Macroeconomic Terms, Game Design, and Strengths

I happened across a post by Shannon Appelcline over at www.skotos.net while looking for information on balancing a Collectible Card Game.  The post here evoked some thoughts, so I thought it only appropriate to push myself to put words to them.  I realize I may come across as critical, but I have decided to leave it as-is because I think there can be found the tenuous threads of a valuable train of thought here. 

Our field (video game design) is built upon capitalistic forces that encourage us to produce the newest sequel of a sequel, with the skins and graphics changed, but not the actual game play (see an opponent; shoot him).

I don’t agree with the capitalistic forces term.  Game Theory is the term that’s appropriate, heh heh, in more ways that one.  It’s the trying to figure out what other people are going to choose when you don’t really know and you don’t really have a reliable way of finding out.  In the simplest matrix described by Game Theory, each of the two competitors can choose from 2 different courses of action: go balls-out or go safe.

If what Shannon describes is accurate, then capitalistic forces tend to result in people taking the safe route.  I think, and I’m sure Shannon would agree, that different people react in different ways when presented with the “risky or safe” choice.  So it’s not really the capitalistic forces that change a person….

 See, here’s one of these misassignments of logic.  What we are talking about, these “capitalistic forces” is so very often interpreted as external forces, forces larger than onesself that one has little ability to combat.  In reality these “capitalistic forces” are macroeconomic term invented to help make sense of things on a global scale.  Used in this way we are speaking of emergent behavior, and the rules that describe an emergent behavior are not the same rules that ellicit that behavior.

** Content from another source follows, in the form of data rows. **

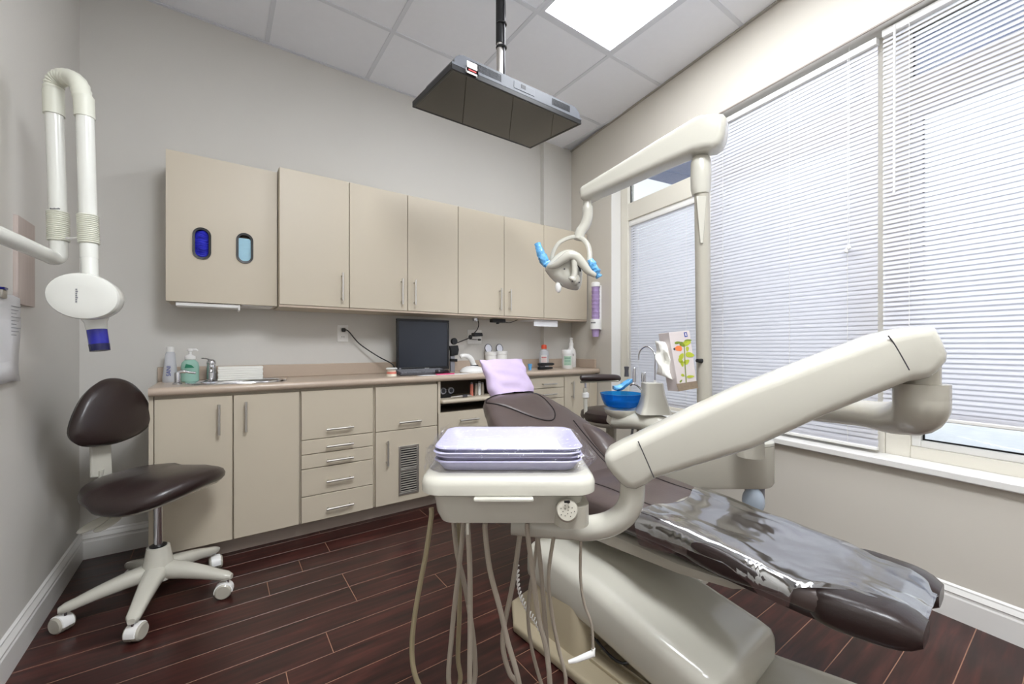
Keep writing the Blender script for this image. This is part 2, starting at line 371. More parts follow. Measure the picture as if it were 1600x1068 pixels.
# ------------------------------------------------------------------ windows
TZ0, TZ1, SZ0, SZ1 = 2.107, 2.28, .67, 2.50      # lower glass top, transom glass bottom, lower glass bottom, transom glass top
def window(n, s0, s1, g0, g1, label):
    t = struct(thing('window_%d' % n, label, 'window', W((s0+s1)/2, .1, OZ0))); del t['category']
    b = MB(); D0, D1 = .10, .17
    b.box(s0, g0, D0, D1, OZ0, OZ1, fn=W); b.box(g1, s1, D0, D1, OZ0, OZ1, fn=W)
    b.box(g0, g1, D0, D1, OZ0, SZ0-.03, fn=W); b.box(g0, g1, D0, D1, SZ1, OZ1, fn=W); b.box(g0, g1, D0, D1, TZ0+.03, TZ1, fn=W)
    b.build('frame', 'frame', t, world=True, bevel=.004)
    e = .032
    b = MB(); b.box(g0, g0+e*(-1 if g0 > g1 else 1), .112, .16, SZ0-.03, TZ0+.03, fn=W); b.box(g1+e*(1 if g0 > g1 else -1), g1, .112, .16, SZ0-.03, TZ0+.03, fn=W)
    b.box(g0-e, g1+e, .112, .16, SZ0-.03, SZ0, fn=W); b.box(g0-e, g1+e, .112, .16, TZ0, TZ0+.03, fn=W)
    b.build('sash', 'trim', t, world=True, bevel=.003)
    for nm, za, zb, ee in (('pane', SZ0, TZ0, e), ('transom_pane', TZ1, SZ1, 0)):
        b = MB(); b.box(g0-ee, g1+ee, .138, .142, za, zb, fn=W); b.build(nm, 'glass', t, world=True, smooth=0)
        b = MB(); k = .006
        b.box(g0-ee, g1+ee, .130, .137, za, za+k, fn=W); b.box(g0-ee, g1+ee, .130, .137, zb-k, zb, fn=W); b.box(g0-ee, g0-ee-k, .130, .137, za, zb, fn=W); b.box(g1+ee, g1+ee+k, .130, .137, za, zb, fn=W)
        b.build('gasket', 'gasket', t, world=True, smooth=0)
    return t
window(1, SO-.004, -1.46, -.67, -1.40, 'narrow white window nearest the corner with a transom above')
window(2, -1.46, -2.39, -1.53, -2.31, 'white middle window behind the wide closed blind')
window(3, -2.39, SE, -2.48, SE+.08, 'white window at the right with a transom and snow outside')
b = MB(); b.box(SE-.3, SO+.3, .17, .2, 0, OZ0, fn=W); 
# mini blinds
def slat_mesh(L, width, tilt):
    n = 5; pr = []
    for i in range(n):
        a = (i/(n-1)-.5); x = a*width; h = .0022*(1-4*a*a); pr.append((x, h))
    c, s = math.cos(tilt), math.sin(tilt); vs = []
    for e in (0, L):
        for x, h in pr: vs.append((e, x*c-h*s, x*s+h*c))
    fs = [(i, i+1, n+i+1, n+i) for i in range(n-1)]
    me = bpy.data.meshes.new('slat'); me.from_pydata(vs, [], fs); me.polygons.foreach_set('use_smooth', [True]*len(fs)); me.materials.append(M['slat']); return me
def blind(label, s0, s1, ztop, zbot, pitch, tilt, d, width=.025, head=.035, stack=0, cords=(), wand=None, group='white mini blinds on the windows', headmat='slat'):
    t = thing('window_blind', label, 'blind', W(s0, d, zbot), PI/2-WA+PI, group)   # local x runs along -s, local y outwards is -y
    L = abs(s1-s0); inv = t.matrix_basis.inverted()
    # local axes: x -> -WD ; y -> ?
    ydir = (inv.to_3x3() @ WO).y; me = slat_mesh(L, width, tilt*(1 if ydir > 0 else -1))
    z = ztop-head-.012; zs = []
    while z > zbot+.022+stack*.004: zs.append(z); z -= pitch
    zs += [zbot+.02+.004*i for i in range(stack)]
    r2 = random.Random(len(zs))
    for zz in zs:
        o = bpy.data.objects.new('slat', me); col.objects.link(o); o.parent = t; o.location = (0, 0, zz-zbot+r2.uniform(-.0006, .0006)); o.rotation_euler = (r2.uniform(-.03, .03), 0, 0)
    b = MB(); b.box(s0, s1, d-.018, d+.018, ztop-head, ztop, fn=W); b.build('headrail', 'trim', t, world=True, bevel=.003)
    b = MB(); b.box(s0, s1, d-.013, d+.013, zbot, zbot+.016, fn=W); b.build('bottom_rail', 'trim', t, world=True, bevel=.004)
    for s in cords:
        b = MB(); b.tube([W(s, d-.0155, ztop-head), W(s, d-.0155, zbot+.01)], .0011, 5); b.build('ladder_cord', 'white', t, world=True)
    if wand:
        s, zl = wand; b = MB(); b.tube([W(s, d-.03, ztop-head*.5), W(s, d-.035, zl)], .0045, 6, cap=True); b.build('wand', 'white', t, world=True)
    return t
blind('narrow white blind on the sash nearest the corner', -.70, -1.375, TZ0-.004, .60, .0215, R(66), .108, width=.024, head=.022, cords=(-.80, -1.27))
t = blind('wide white blind of the middle window, lowered almost to the sill', -1.50, -2.384, 2.515, .604, .0212, R(71), .05, stack=6, cords=(-1.60, -2.0, -2.27), head=.032)
b = MB(); p = W(-2.28, .028, PP(1342, 385, W(-2.28, .028, 0), WO).z); b.tube([p+Vector((0, 0, 1.0)), p], .0011, 5); b.build('lift_cord', 'white', t, world=True)
for k in range(2): b = MB(); b.lathe([(.002, .02), (.006, .012), (.0085, 0), (.006, -.004)], p+WD*(.012*k)+Vector((0, 0, -.014*k)), 10); b.build('cord_knob', 'white', t, world=True)
blind('white blind over the right window, raised a little above the sill', -2.404, -3.72, 2.53, .772, .0208, R(59), .05, stack=5, cords=(-2.50, -2.98, -3.4), wand=(-2.455, PP(1407, 300, W(-2.455, .015, 0), WO).z), head=.032)
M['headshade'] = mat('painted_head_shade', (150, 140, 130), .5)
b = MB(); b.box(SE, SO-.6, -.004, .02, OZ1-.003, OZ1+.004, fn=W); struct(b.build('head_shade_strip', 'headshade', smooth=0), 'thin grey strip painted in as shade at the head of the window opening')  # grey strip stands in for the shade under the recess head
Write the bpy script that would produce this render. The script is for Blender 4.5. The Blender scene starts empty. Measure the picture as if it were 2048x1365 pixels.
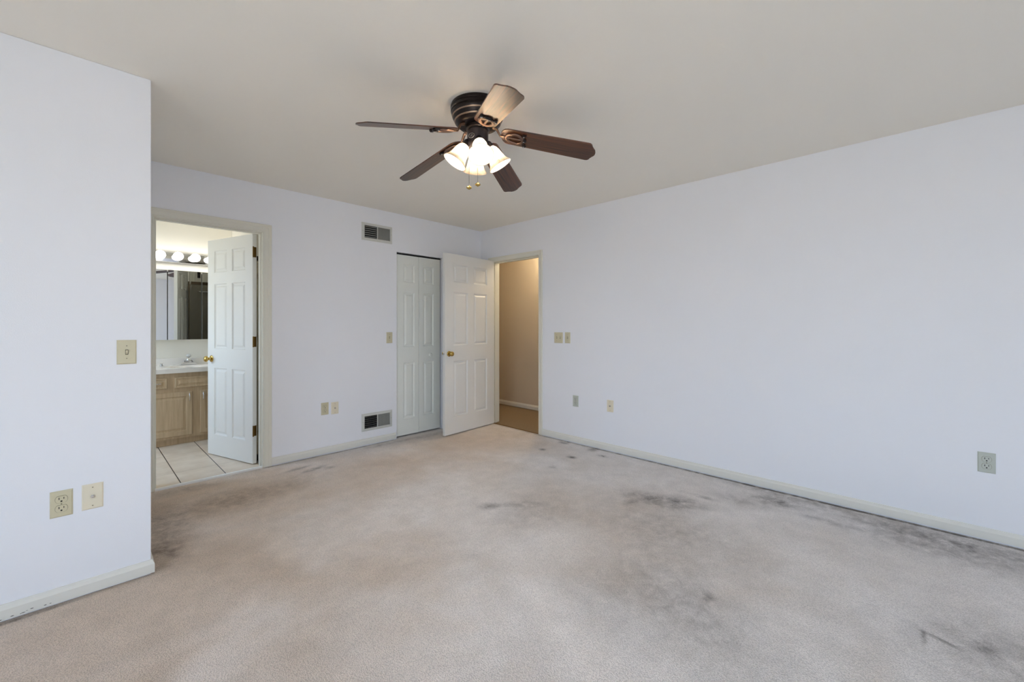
import bpy, bmesh, math, random
from mathutils import Vector, Matrix
PI = math.pi
R = math.radians
sc = bpy.context.scene
C = sc.collection

# ------------------------------------------------------------------ camera
H = 2.44                                   # ceiling height
cam_d = bpy.data.cameras.new('camera')
cam = bpy.data.objects.new('camera', cam_d); C.objects.link(cam)
cam.location = (-3.6036, -4.0549, 1.2265)
cam.rotation_euler = (R(90), 0, -R(45.9017))
cam_d.sensor_width = 36; cam_d.lens = 839.1 / 2048 * 36
cam_d.shift_y = -(682.5 - 651.7) / 2048
cam_d.clip_start = 0.02
sc.camera = cam

# ------------------------------------------------------------------ sky, sun, window daylight, exposure
SKY = 8.6; GROUND = 4.5; SUN = 12.0
EXPOSURE = 0.0
w = bpy.data.worlds.new('sky'); sc.world = w; w.use_nodes = True
nt = w.node_tree; nt.nodes.clear()
tc = nt.nodes.new('ShaderNodeTexCoord'); sx = nt.nodes.new('ShaderNodeSeparateXYZ')
nt.links.new(tc.outputs['Generated'], sx.inputs[0])
rp = nt.nodes.new('ShaderNodeValToRGB')
mr = nt.nodes.new('ShaderNodeMapRange'); mr.inputs[1].default_value = -1; mr.inputs[2].default_value = 1
nt.links.new(sx.outputs['Z'], mr.inputs[0]); nt.links.new(mr.outputs[0], rp.inputs[0])
e = rp.color_ramp.elements
g = GROUND / SKY
e[0].position = 0.0; e[0].color = (1.0 * g, .97 * g, .90 * g, 1)
e[1].position = 0.47; e[1].color = (1.0 * g, .97 * g, .91 * g, 1)
x = e.new(0.52); x.color = (.71, .83, 1, 1)
x = e.new(0.75); x.color = (.50, .69, 1, 1)
x = e.new(1.0); x.color = (.33, .54, 1, 1)
bg = nt.nodes.new('ShaderNodeBackground'); bg.inputs[1].default_value = SKY
out = nt.nodes.new('ShaderNodeOutputWorld')
nt.links.new(rp.outputs[0], bg.inputs[0]); nt.links.new(bg.outputs[0], out.inputs[0])

sd = bpy.data.lights.new('sun', 'SUN'); sd.energy = SUN; sd.angle = R(0.6); sd.color = (1, .94, .84)
sun = bpy.data.objects.new('sun', sd); C.objects.link(sun)
sun.rotation_euler = Vector((-0.02, 1.0, -0.5045)).to_track_quat('-Z', 'Y').to_euler()
sun.location = (-6, -3.3, 4)

WX = -5.60; RY = -6.60; WY0, WY1, WZ0, WZ1 = -5.45, -3.45, 0.42, 2.12      # the window in the left wall
pd = bpy.data.lights.new('window_daylight', 'AREA'); pd.shape = 'RECTANGLE'
pd.size = WZ1 - WZ0; pd.size_y = WY1 - WY0; pd.cycles.is_portal = True
po = bpy.data.objects.new('window_daylight', pd); C.objects.link(po)
po.location = (WX - 0.14, (WY0 + WY1) / 2, (WZ0 + WZ1) / 2); po.rotation_euler = (0, R(-90), 0)

RX0, RX1 = -4.05, -3.12                                        # added unseen rear window to lift the room light, same sill and head
pd2 = bpy.data.lights.new('rear_fill_daylight', 'AREA'); pd2.shape = 'RECTANGLE'
pd2.size = RX1 - RX0; pd2.size_y = WZ1 - WZ0; pd2.cycles.is_portal = True
po2 = bpy.data.objects.new('rear_fill_daylight', pd2); C.objects.link(po2)
po2.location = ((RX0 + RX1) / 2, RY - 0.14, (WZ0 + WZ1) / 2); po2.rotation_euler = (R(90), 0, 0)

BWX = -4.60; BWY0, BWY1, BWZ0, BWZ1 = 0.35, 1.65, 0.85, 2.10       # the bathroom window, left of the vanity
pd3 = bpy.data.lights.new('bathroom_window_daylight', 'AREA'); pd3.shape = 'RECTANGLE'
pd3.size = BWZ1 - BWZ0; pd3.size_y = BWY1 - BWY0; pd3.cycles.is_portal = True
po3 = bpy.data.objects.new('bathroom_window_daylight', pd3); C.objects.link(po3)
po3.location = (BWX - 0.14, (BWY0 + BWY1) / 2, (BWZ0 + BWZ1) / 2); po3.rotation_euler = (0, R(-90), 0)

sc.view_settings.view_transform = 'Standard'; sc.view_settings.look = 'None'
sc.view_settings.gamma = 1; sc.view_settings.use_curve_mapping = False
sc.view_settings.exposure = EXPOSURE
sc.cycles.use_denoising = True
sc.cycles.max_bounces = 8; sc.cycles.diffuse_bounces = 6; sc.cycles.glossy_bounces = 4
sc.cycles.use_adaptive_sampling = True; sc.cycles.adaptive_threshold = 0.04
sc.cycles.transmission_bounces = 6; sc.cycles.transparent_max_bounces = 8
sc.cycles.sample_clamp_indirect = 0.0
sc.cycles.caustics_reflective = False; sc.cycles.caustics_refractive = False

# ------------------------------------------------------------------ materials
def srgb(r, g, b):
    f = lambda c: (c / 255 / 12.92) if c / 255 <= .04045 else ((c / 255 + .055) / 1.055) ** 2.4
    return (f(r), f(g), f(b), 1)

def mat(name, col, rough=.5, metal=0, spec=.5, bump=0, bscale=200, var=0, vscale=6, **kw):
    m = bpy.data.materials.new(name); m.use_nodes = True
    n = m.node_tree; b = n.nodes['Principled BSDF']
    b.inputs['Base Color'].default_value = col; b.inputs['Roughness'].default_value = rough
    b.inputs['Metallic'].default_value = metal; b.inputs['Specular IOR Level'].default_value = spec
    for k, v in kw.items(): b.inputs[k].default_value = v
    co = n.nodes.new('ShaderNodeTexCoord')
    if var:
        t = n.nodes.new('ShaderNodeTexNoise'); t.inputs['Scale'].default_value = vscale; t.inputs['Detail'].default_value = 3
        n.links.new(co.outputs['Object'], t.inputs['Vector'])
        mx = n.nodes.new('ShaderNodeMix'); mx.data_type = 'RGBA'
        mx.inputs[6].default_value = tuple(c * (1 - var) for c in col[:3]) + (1,)
        mx.inputs[7].default_value = tuple(min(1, c * (1 + var)) for c in col[:3]) + (1,)
        n.links.new(t.outputs['Fac'], mx.inputs[0]); n.links.new(mx.outputs[2], b.inputs['Base Color'])
    if bump:
        t = n.nodes.new('ShaderNodeTexNoise'); t.inputs['Scale'].default_value = bscale; t.inputs['Detail'].default_value = 2
        n.links.new(co.outputs['Object'], t.inputs['Vector'])
        bp = n.nodes.new('ShaderNodeBump'); bp.inputs['Strength'].default_value = bump; bp.inputs['Distance'].default_value = .002
        n.links.new(t.outputs['Fac'], bp.inputs['Height']); n.links.new(bp.outputs[0], b.inputs['Normal'])
    return m

def emit(name, col, s):
    m = bpy.data.materials.new(name); m.use_nodes = True; n = m.node_tree; n.nodes.clear()
    e = n.nodes.new('ShaderNodeEmission'); e.inputs[0].default_value = col; e.inputs[1].default_value = s
    o = n.nodes.new('ShaderNodeOutputMaterial'); n.links.new(e.outputs[0], o.inputs[0]); return m

def N(m, t, **kw):
    n = m.node_tree.nodes.new(t)
    for k, v in kw.items(): setattr(n, k, v)
    return n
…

The decision to “go risky or go safe” is up to the individual making the decision, and their decision is fully based upon how they value what it is they must decide upon.  Currently, the scales seem to tip in favor of the “safe” route, as many would attest.  Each individual decision is made weighing the percieved pros and cons as the decision-maker understands them.  The tendency to “go safe” is more indicative of a general cultural outlook on certain facets of the game industry than it is anything to do with “capitalism”, “socialism”, or otherwise.

There are certain personalities that are attracted to maintaining the status quo.  These traits are immensely valuable, and I think where there is lots of value/money/power, there you will find these personalities, sometimes in greater concentrations than lower-valued areas.  I think we all will acknowledge that risk-taker personalities don’t naturally mix well in these circles.  And seeing as the grand new gameplay mechanics come from risk-taker/visionary types, we need to simply accept it and embrace it.  The status-quo crowd has a remarkable ability to take a rough product and refine it.  They have a strength for that.  Great!  Let them do that.  In fact, let’s love ’em for that.  They’re the ones that make things look so slick, shiny, and user-friendly.

Let’s embrace the fact that the risk-taker, visionary game designer is simply not going to be cruisin’ in the high roller crowd, and this is simply due to where their strengths lie, not anything else.  Implicit is that they will be happier in such a position.  And here we find me concluding with exactly what Shannon ended with.  Consider this a parallel statement (hopefully in terms that evoke a further range of thoughts).

You can be a starving, independent designer, putting out innovative games that not too many people will see while living on Ramen noodles. Or, you can be a corporate drone, chunking out identical code for identical games during eternal 80-hour crunch weeks, but at the same time building up nice balances in your bank accounts and working in the industry you always wanted to be a part of. Or, you can be the sheep in wolf’s clothing, the innovator trying to work from within the big gaming houses, but constantly beset by disappointment when corporate refuses your newest good ideas.

There’s no good answer, there’s no bad answer, there’s just what makes you happy.